### [Short problem]
Set down the whole listing verbatim.

### [Source data]
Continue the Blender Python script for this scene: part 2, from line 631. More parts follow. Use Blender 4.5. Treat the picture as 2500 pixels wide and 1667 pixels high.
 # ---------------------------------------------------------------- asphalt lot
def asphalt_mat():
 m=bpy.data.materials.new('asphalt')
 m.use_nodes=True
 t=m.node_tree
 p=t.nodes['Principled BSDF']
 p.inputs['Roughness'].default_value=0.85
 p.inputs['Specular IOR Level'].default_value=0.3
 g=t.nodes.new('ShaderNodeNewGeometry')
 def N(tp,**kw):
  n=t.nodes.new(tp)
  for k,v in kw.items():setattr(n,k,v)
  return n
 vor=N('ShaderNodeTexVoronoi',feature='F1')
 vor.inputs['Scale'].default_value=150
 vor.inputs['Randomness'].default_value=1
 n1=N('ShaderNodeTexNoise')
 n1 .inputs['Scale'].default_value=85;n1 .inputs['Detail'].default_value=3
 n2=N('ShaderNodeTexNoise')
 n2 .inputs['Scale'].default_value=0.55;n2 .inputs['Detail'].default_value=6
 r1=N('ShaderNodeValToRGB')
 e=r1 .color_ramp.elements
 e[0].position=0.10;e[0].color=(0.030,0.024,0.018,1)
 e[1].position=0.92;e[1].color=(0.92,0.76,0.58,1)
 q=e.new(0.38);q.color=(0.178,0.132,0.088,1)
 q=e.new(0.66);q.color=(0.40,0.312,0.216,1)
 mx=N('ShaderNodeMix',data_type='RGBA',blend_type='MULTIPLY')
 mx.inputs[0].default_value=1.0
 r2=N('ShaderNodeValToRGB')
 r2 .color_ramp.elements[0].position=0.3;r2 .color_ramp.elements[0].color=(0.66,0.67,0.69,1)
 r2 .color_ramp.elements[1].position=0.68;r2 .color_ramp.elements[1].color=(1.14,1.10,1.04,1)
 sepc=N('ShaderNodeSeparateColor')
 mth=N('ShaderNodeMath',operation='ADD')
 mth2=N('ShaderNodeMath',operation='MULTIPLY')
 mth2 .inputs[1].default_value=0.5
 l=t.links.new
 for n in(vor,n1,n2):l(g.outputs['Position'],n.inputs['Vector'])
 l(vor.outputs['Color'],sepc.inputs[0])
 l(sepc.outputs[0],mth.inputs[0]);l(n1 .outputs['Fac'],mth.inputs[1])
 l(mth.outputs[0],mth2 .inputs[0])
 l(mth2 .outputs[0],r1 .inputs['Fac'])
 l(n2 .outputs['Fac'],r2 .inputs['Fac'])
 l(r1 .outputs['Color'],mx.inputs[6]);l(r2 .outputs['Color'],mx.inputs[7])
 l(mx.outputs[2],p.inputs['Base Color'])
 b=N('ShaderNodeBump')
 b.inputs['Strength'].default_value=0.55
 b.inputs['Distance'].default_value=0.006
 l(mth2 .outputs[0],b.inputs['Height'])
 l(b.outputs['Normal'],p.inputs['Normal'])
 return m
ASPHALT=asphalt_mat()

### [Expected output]
Continue the Blender Python script for this scene: part 2, from line 631. More parts follow. Use Blender 4.5. Treat the picture as 2500 pixels wide and 1667 pixels high.
 # ---------------------------------------------------------------- asphalt lot
def asphalt_mat():
 m=bpy.data.materials.new('asphalt')
 m.use_nodes=True
 t=m.node_tree
 p=t.nodes['Principled BSDF']
 p.inputs['Roughness'].default_value=0.85
 p.inputs['Specular IOR Level'].default_value=0.3
 g=t.nodes.new('ShaderNodeNewGeometry')
 def N(tp,**kw):
  n=t.nodes.new(tp)
  for k,v in kw.items():setattr(n,k,v)
  return n
 vor=N('ShaderNodeTexVoronoi',feature='F1')
 vor.inputs['Scale'].default_value=150
 vor.inputs['Randomness'].default_value=1
 n1=N('ShaderNodeTexNoise')
 n1 .inputs['Scale'].default_value=85;n1 .inputs['Detail'].default_value=3
 n2=N('ShaderNodeTexNoise')
 n2 .inputs['Scale'].default_value=0.55;n2 .inputs['Detail'].default_value=6
 r1=N('ShaderNodeValToRGB')
 e=r1 .color_ramp.elements
 e[0].position=0.10;e[0].color=(0.030,0.024,0.018,1)
 e[1].position=0.92;e[1].color=(0.92,0.76,0.58,1)
 q=e.new(0.38);q.color=(0.178,0.132,0.088,1)
 q=e.new(0.66);q.color=(0.40,0.312,0.216,1)
 mx=N('ShaderNodeMix',data_type='RGBA',blend_type='MULTIPLY')
 mx.inputs[0].default_value=1.0
 r2=N('ShaderNodeValToRGB')
 r2 .color_ramp.elements[0].position=0.3;r2 .color_ramp.elements[0].color=(0.66,0.67,0.69,1)
 r2 .color_ramp.elements[1].position=0.68;r2 .color_ramp.elements[1].color=(1.14,1.10,1.04,1)
 sepc=N('ShaderNodeSeparateColor')
 mth=N('ShaderNodeMath',operation='ADD')
 mth2=N('ShaderNodeMath',operation='MULTIPLY')
 mth2 .inputs[1].default_value=0.5
 l=t.links.new
 for n in(vor,n1,n2):l(g.outputs['Position'],n.inputs['Vector'])
 l(vor.outputs['Color'],sepc.inputs[0])
 l(sepc.outputs[0],mth.inputs[0]);l(n1 .outputs['Fac'],mth.inputs[1])
 l(mth.outputs[0],mth2 .inputs[0])
 l(mth2 .outputs[0],r1 .inputs['Fac'])
 l(n2 .outputs['Fac'],r2 .inputs['Fac'])
 l(r1 .outputs['Color'],mx.inputs[6]);l(r2 .outputs['Color'],mx.inputs[7])
 l(mx.outputs[2],p.inputs['Base Color'])
 b=N('ShaderNodeBump')
 b.inputs['Strength'].default_value=0.55
 b.inputs['Distance'].default_value=0.006
 l(mth2 .outputs[0],b.inputs['Height'])
 l(b.outputs['Normal'],p.inputs['Normal'])
 return m
ASPHALT=asphalt_mat()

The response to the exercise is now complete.